- SET EXERCISE: Tally up the lines where the string "from" appears; reply with the number only.

- STORED DATA:
──────────

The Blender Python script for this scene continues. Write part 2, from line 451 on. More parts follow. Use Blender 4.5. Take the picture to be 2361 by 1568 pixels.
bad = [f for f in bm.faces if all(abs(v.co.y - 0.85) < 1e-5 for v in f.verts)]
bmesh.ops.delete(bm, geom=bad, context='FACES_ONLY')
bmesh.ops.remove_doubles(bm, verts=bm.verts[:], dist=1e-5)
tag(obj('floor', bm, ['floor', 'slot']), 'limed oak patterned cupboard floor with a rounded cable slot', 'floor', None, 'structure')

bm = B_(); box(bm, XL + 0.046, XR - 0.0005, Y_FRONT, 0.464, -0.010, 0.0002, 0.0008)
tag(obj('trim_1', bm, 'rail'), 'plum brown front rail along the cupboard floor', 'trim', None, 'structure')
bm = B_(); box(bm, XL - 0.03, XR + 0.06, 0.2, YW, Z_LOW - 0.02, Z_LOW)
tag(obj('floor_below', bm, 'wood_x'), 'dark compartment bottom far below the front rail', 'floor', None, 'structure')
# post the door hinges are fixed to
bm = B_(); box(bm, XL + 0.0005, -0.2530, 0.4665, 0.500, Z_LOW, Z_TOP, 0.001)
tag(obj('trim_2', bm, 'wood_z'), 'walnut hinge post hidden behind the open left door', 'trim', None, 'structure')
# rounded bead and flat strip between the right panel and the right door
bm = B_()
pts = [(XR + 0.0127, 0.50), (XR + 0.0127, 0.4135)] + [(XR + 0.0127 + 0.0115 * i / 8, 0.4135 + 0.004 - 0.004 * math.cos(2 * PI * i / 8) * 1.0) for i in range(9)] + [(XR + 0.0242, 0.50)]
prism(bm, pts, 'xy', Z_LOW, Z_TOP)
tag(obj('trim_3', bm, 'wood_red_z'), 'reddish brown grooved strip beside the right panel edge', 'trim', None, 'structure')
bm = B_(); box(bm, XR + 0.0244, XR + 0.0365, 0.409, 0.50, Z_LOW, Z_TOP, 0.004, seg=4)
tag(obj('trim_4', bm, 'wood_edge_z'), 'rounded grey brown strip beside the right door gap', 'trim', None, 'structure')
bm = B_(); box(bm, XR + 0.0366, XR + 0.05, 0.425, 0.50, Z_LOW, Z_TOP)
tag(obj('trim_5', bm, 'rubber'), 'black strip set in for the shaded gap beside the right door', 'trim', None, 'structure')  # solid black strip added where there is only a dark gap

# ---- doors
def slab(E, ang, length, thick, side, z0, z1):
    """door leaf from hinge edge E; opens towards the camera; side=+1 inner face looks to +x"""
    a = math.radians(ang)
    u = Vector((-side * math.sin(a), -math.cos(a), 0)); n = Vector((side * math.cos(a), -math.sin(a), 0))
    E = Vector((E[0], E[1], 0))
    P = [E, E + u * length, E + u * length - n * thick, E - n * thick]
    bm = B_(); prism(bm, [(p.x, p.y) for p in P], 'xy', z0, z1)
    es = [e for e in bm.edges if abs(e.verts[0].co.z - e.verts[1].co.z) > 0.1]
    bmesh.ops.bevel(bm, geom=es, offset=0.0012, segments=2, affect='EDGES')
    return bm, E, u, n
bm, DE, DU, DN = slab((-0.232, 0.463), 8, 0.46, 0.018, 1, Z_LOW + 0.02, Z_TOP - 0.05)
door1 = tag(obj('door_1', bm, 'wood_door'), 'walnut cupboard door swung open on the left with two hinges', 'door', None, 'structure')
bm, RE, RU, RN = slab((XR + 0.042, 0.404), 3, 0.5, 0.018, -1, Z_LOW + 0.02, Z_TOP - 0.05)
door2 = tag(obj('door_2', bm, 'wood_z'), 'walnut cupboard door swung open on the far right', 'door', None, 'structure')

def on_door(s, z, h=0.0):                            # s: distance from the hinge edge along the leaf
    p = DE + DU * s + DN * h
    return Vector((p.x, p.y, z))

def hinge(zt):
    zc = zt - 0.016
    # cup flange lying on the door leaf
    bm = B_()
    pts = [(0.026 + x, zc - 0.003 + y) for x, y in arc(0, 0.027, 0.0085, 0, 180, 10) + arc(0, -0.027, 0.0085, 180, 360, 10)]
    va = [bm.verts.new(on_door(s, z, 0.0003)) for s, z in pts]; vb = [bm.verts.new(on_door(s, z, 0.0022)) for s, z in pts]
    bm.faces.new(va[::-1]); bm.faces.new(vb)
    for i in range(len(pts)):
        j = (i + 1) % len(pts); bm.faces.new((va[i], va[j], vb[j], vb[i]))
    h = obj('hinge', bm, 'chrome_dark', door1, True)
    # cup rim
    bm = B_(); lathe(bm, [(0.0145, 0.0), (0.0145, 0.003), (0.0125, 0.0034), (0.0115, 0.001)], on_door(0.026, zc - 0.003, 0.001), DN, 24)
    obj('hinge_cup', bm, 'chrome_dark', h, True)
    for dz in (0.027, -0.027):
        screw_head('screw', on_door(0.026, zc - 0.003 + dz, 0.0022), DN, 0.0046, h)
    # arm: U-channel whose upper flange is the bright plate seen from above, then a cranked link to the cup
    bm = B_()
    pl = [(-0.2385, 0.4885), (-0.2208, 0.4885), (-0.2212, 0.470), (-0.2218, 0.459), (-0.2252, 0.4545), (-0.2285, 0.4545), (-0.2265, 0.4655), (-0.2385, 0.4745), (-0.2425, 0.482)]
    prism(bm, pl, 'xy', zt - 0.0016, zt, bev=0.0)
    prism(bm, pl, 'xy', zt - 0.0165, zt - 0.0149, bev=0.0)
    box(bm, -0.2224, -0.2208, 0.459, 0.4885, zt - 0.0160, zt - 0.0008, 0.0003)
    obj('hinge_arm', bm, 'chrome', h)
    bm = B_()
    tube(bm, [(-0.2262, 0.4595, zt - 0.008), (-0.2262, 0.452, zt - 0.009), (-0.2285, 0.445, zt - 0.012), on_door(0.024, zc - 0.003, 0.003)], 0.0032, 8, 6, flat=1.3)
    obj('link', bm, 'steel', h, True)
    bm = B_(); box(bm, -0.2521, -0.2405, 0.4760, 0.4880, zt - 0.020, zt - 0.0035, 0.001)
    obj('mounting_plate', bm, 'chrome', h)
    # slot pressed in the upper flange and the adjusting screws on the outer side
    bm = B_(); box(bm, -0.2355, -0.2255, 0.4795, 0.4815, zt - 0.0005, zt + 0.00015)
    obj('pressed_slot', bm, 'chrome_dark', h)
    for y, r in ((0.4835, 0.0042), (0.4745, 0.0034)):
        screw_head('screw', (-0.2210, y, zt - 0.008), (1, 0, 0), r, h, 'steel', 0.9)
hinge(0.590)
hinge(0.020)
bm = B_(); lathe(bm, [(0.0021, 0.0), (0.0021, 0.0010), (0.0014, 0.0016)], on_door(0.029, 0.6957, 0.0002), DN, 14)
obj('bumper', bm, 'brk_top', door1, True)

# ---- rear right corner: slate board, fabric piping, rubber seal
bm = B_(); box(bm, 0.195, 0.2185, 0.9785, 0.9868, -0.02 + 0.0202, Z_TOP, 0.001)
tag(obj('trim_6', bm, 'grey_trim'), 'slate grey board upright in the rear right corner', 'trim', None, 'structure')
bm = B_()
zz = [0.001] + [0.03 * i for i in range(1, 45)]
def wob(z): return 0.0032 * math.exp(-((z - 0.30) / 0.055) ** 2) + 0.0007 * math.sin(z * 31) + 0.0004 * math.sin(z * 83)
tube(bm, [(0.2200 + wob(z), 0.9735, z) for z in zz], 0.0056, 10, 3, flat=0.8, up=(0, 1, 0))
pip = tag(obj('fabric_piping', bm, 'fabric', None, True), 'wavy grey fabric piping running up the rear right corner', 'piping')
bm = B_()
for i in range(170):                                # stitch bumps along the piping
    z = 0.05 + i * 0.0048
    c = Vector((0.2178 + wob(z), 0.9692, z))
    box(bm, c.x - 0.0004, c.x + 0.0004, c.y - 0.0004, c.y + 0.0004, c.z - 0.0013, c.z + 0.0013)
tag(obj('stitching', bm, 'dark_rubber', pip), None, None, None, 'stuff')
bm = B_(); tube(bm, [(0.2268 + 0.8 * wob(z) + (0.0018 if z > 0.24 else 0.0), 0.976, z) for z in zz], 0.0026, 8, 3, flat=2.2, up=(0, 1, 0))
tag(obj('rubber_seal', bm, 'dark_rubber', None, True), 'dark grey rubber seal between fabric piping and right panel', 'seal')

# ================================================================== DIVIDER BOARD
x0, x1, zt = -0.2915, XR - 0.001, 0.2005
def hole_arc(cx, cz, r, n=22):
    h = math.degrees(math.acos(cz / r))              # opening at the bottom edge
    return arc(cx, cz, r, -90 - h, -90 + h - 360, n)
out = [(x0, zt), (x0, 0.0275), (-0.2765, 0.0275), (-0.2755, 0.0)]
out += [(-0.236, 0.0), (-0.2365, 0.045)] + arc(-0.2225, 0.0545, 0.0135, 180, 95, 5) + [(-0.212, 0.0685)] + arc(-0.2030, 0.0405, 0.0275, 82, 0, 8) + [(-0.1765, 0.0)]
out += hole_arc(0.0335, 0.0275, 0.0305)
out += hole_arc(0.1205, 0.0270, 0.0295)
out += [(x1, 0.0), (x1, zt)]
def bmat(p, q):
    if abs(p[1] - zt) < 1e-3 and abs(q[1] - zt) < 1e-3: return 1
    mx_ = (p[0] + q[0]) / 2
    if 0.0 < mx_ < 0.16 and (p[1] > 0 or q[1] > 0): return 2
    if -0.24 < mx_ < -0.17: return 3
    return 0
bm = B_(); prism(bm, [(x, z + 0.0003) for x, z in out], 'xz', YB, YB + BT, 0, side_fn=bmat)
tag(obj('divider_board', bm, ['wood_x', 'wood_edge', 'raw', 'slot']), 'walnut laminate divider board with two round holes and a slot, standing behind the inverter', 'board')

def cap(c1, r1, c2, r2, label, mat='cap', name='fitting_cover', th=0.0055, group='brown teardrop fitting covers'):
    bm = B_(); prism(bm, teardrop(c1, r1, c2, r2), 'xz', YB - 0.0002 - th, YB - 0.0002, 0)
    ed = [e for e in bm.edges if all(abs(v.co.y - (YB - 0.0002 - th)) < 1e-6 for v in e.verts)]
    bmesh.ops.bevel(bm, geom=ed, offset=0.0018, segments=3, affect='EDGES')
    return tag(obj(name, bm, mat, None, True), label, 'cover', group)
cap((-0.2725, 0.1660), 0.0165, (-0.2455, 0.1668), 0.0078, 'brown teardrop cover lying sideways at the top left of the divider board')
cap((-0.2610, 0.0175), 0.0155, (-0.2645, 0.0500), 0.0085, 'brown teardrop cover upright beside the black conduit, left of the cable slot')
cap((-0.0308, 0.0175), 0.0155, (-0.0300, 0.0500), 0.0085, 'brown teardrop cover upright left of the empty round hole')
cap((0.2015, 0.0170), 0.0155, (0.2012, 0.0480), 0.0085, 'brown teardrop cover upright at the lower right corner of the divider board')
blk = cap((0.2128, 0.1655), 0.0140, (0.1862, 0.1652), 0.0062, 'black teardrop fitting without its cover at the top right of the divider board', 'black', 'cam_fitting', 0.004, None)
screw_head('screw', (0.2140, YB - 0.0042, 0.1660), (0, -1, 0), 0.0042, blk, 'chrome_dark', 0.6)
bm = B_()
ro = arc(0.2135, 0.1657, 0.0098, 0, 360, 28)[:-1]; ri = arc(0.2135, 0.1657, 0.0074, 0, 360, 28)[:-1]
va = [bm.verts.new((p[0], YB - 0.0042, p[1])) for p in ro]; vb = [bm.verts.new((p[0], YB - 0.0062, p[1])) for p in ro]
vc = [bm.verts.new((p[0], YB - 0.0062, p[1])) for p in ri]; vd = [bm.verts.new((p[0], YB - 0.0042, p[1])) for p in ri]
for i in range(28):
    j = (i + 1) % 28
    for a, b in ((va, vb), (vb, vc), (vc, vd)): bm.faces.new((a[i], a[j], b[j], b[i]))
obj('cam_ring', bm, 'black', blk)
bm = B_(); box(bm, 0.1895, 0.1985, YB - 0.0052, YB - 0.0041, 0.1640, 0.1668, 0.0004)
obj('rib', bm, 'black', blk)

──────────

- REPLY TO THE TASK: 4